Tuesday, September 6, 2016

The Brandenburg Gate

The Brandenburg Gate is the symbol of Berlin.  It is to Berlin what the Eiffel Tower is to Paris or the Colosseum is to Rome.  It is one of those landmarks that immediately identifies its city.  Like the Reichstag, it too played the role of stage setting for so much of the ordeal of the 20th century from the First World War to the Cold War and its end.

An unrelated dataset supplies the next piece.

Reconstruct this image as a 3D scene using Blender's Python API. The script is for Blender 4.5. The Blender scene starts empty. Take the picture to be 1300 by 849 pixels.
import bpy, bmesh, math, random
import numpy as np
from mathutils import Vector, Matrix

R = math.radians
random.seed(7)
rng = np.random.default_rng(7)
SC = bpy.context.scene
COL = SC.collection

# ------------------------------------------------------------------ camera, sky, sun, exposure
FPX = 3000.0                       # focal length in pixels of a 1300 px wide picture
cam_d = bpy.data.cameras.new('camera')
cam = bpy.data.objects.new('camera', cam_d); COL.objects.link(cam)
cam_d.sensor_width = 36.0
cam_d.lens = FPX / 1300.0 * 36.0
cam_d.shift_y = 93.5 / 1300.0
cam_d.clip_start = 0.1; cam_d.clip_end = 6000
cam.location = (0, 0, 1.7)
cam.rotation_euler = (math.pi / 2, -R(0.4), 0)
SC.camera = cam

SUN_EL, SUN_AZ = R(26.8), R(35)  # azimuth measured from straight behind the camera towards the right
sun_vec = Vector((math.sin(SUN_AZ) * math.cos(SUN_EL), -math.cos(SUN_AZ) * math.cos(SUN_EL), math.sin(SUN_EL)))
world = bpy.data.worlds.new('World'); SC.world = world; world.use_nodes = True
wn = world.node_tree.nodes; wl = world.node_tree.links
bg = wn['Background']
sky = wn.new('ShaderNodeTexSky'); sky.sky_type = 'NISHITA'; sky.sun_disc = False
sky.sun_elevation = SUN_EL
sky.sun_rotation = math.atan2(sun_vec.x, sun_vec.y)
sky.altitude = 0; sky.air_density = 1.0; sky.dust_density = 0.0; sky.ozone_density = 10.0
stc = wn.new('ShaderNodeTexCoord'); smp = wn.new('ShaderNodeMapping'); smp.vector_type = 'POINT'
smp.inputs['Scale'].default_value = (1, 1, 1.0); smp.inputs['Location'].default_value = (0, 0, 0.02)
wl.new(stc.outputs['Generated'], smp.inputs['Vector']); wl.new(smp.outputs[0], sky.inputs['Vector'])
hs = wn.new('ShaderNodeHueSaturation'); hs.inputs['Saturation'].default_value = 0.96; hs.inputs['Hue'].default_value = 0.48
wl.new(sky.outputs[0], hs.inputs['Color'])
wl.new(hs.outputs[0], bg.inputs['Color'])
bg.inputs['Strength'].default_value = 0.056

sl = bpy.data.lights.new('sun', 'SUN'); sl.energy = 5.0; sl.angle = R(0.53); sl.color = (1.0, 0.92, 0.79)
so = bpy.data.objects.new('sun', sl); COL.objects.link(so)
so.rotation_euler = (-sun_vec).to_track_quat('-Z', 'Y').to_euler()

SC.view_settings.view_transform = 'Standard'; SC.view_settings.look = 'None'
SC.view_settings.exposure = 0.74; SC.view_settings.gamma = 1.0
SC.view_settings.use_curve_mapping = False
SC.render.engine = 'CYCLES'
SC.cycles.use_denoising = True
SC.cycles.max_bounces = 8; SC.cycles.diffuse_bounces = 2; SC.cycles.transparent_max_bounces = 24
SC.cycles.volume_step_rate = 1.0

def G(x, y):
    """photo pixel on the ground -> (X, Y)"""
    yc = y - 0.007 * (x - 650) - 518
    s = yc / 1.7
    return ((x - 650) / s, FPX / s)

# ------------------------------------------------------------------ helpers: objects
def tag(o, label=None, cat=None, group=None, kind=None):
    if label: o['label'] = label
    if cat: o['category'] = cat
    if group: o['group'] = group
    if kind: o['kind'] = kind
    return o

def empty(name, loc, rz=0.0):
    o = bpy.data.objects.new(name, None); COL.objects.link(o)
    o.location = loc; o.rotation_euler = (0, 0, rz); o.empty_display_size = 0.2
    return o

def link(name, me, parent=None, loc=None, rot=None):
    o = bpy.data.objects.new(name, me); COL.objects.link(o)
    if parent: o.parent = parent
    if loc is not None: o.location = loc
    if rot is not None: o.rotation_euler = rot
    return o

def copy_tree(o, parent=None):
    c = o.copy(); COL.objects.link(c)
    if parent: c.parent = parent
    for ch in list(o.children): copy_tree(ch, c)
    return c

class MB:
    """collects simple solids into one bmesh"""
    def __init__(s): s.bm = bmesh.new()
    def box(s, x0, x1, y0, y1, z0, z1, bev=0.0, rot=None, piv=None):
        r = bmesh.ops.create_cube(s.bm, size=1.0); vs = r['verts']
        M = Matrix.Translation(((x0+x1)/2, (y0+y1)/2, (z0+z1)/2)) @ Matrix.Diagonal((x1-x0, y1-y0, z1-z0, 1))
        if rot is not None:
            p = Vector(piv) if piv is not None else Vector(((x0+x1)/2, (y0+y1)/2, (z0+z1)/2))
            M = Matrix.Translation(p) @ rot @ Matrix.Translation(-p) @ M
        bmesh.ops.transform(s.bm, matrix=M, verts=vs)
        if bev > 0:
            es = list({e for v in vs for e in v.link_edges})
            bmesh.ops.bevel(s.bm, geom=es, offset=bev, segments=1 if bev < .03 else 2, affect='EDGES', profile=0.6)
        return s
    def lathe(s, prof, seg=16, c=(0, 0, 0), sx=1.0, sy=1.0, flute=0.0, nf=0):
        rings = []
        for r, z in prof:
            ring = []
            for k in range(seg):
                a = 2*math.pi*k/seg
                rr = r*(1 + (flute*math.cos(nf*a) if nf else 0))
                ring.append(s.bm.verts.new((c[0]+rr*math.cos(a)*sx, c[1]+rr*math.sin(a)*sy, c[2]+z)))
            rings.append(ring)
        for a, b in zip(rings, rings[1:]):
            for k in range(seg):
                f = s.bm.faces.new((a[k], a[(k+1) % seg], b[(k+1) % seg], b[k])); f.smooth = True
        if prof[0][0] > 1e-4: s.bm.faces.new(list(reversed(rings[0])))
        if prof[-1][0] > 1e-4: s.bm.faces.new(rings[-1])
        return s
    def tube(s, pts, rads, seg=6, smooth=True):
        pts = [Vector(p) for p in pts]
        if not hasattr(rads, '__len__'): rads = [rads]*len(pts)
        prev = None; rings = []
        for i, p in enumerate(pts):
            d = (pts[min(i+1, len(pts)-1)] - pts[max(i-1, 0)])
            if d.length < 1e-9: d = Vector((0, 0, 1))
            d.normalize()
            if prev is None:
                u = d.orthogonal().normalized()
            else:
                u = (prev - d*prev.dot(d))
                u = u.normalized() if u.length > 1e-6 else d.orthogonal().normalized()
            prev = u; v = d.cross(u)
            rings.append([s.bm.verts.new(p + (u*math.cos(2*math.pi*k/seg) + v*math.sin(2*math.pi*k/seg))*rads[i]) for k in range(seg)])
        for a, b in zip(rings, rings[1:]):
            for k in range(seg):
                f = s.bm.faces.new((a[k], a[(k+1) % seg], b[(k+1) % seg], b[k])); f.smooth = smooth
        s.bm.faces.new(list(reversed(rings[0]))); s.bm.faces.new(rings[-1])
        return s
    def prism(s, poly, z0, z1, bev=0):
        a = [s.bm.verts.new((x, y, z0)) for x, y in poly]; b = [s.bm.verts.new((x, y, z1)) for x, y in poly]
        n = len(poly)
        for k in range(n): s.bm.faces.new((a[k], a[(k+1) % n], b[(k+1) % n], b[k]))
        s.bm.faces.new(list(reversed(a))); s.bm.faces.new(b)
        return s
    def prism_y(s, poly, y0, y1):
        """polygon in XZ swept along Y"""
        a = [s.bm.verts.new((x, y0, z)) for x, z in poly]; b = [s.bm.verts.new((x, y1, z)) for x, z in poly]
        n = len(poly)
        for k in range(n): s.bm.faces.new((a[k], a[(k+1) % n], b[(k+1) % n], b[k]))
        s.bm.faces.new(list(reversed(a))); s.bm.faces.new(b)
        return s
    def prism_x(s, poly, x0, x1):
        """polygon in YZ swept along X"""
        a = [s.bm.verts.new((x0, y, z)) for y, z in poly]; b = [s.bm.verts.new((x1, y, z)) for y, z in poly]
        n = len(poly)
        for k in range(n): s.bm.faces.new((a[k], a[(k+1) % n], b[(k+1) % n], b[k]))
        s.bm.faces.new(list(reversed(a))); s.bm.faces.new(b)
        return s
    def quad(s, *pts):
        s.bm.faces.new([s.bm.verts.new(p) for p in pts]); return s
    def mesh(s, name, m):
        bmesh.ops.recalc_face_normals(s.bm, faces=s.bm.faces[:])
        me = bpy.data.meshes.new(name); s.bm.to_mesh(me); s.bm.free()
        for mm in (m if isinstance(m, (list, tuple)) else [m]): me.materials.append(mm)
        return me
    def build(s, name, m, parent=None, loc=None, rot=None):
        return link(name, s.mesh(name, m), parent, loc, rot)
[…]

While a number of these pictures are my photos and are freely available especially to educators, a lot of these pictures are historical photos.

My photo

My photo

The Brandenburg Gate was built 1788 - 1791 by King Friedrich Wilhelm II of Prussia to be a monument to peace and to be a terminus for Unter den Linden, the grand boulevard that goes straight east to the Stadtschloss.  It replaced an older fortified gate that opened out onto the road to Brandenburg an der Havel.  The architect Carl Gotthard Langhans designed the Gate using the Propylaea of the Acropolis in Athens as his model.  Choosing such a model was a fairly bold decision since the rediscovery of Greek architecture (as opposed to Roman interpretations of it), and especially Athenian monuments, was still very recent.  The ancient Greek Doric order that Langhans used for his design of the Brandenburg Gate was also a very recent rediscovery.  Giovanni Battista Piranesi's prints of the ruins of ancient Paestum in southern Italy were published in 1777, only 11 years prior to construction on the Brandenburg Gate.  Piranesi's publication of his prints of Paestum was the first time most Europeans had seen the true ancient Greek Doric order in more than 1500 years.

Gottfried Schadow's Quadriga for the Brandenburg Gate.  The Quadriga was added to the Gate in 1793.  The sculpture summarizes the theme of the whole monument, Peace through Victory.  Eirene the goddess of Peace rides a military quadriga (a four horse chariot) while carrying a staff with an olive wreath.
The Quadriga has been through a lot. When Napoleon occupied Berlin in 1806, he removed the Quadriga to Paris as a spoil of victory.  After Napoleon's final defeat at Waterloo, Field Marshall Gebhard von Blücher went to Paris to fetch it.  The Quadriga was restored to the Brandenburg Gate, but with modifications.   The Iron Cross of the Teutonic Knights and the Prussian Eagle were added to the olive wreath of Peace on the staff of Eirene.
Toward the end of World War II during the Battle of Berlin, the Quadriga was very badly damaged by shelling and gun fire.  A rare act of cooperation between East and West Germany repaired the Brandenburg Gate and restored the Quadriga.  Contrary to popular legend that the East Germans turned the Quadriga around to face them, the Quadriga has always faced east and does so today.
My photo.

The Reichstag viewed from the Brandenburg Gate.  My photo.

The Gate viewed from the Reichstag.  My photo.

One of the side pavilions on the Gate, each beautiful examples of NeoClassicism.
My photo.

The Brandenburg Gate from the Pariserplatz in the east looking west at sunset.  My photo.

The Brandenburg Gate lit by the setting sun from the west looking east from the Ebertstrasse.
My photo.

Charles Meynier's painting of victorious Napoleon marching through the Brandenburg Gate in 1806 after the Battle of Jenna-Auerstedt.  Reproduction from Wikipedia.

German Imperial artillery passes through the Gate shortly after the start of World War I in August 1914.  Photo from here.

The Brandenburg Gate at night in April, 1928.  Photo from here.

A Nazi rally marches through the Gate.  Photo from here.

The torch for the 1936 Olympics passes through the Gate on the way to the Olympiastadion in the western part of Berlin.  Photo from here.

A souvenir pin from the 1936 Olympics.  Photo from a website that seems to unavailable.

Photo by Hitler's official photographer Hugo Jaeger of the Brandenburg Gate all tricked out for Hitler's 50th birthday.  Photo from LIFE.

The very badly damaged Gate at the end of World War II in 1945.  Photo from Wikipedia.

The Brandenburg Gate in the Cold War; the Gate soon after the Berlin Wall was built in 1961.
Photo from here.

A foggy day in a gloomy Berlin in 1961; a man looks over the wall from an observation tower into the east.  Photo from here.

The Wall isolated the Brandenburg Gate and left it stranded in the middle of a militarized zone.  The Gate was as inaccessible to East Berliners as it was to West Berliners.  Photo from here.

And then suddenly, the Wall came down in 1989 and the lights went on all over Eastern Europe.
"They came, they saw, they did a little shopping" -- a graffiti that appeared in Berlin in 1990.
Photo from here.

Demolition begins on the Wall in 1989.  Photo from Wikipedia.

A U2 concert in 2009 marking the 20th anniversary of the fall of the Wall.  Photo from Wikimedia

The Brandenburg Gate lit up for Gay Pride in 2015.  Photo from here.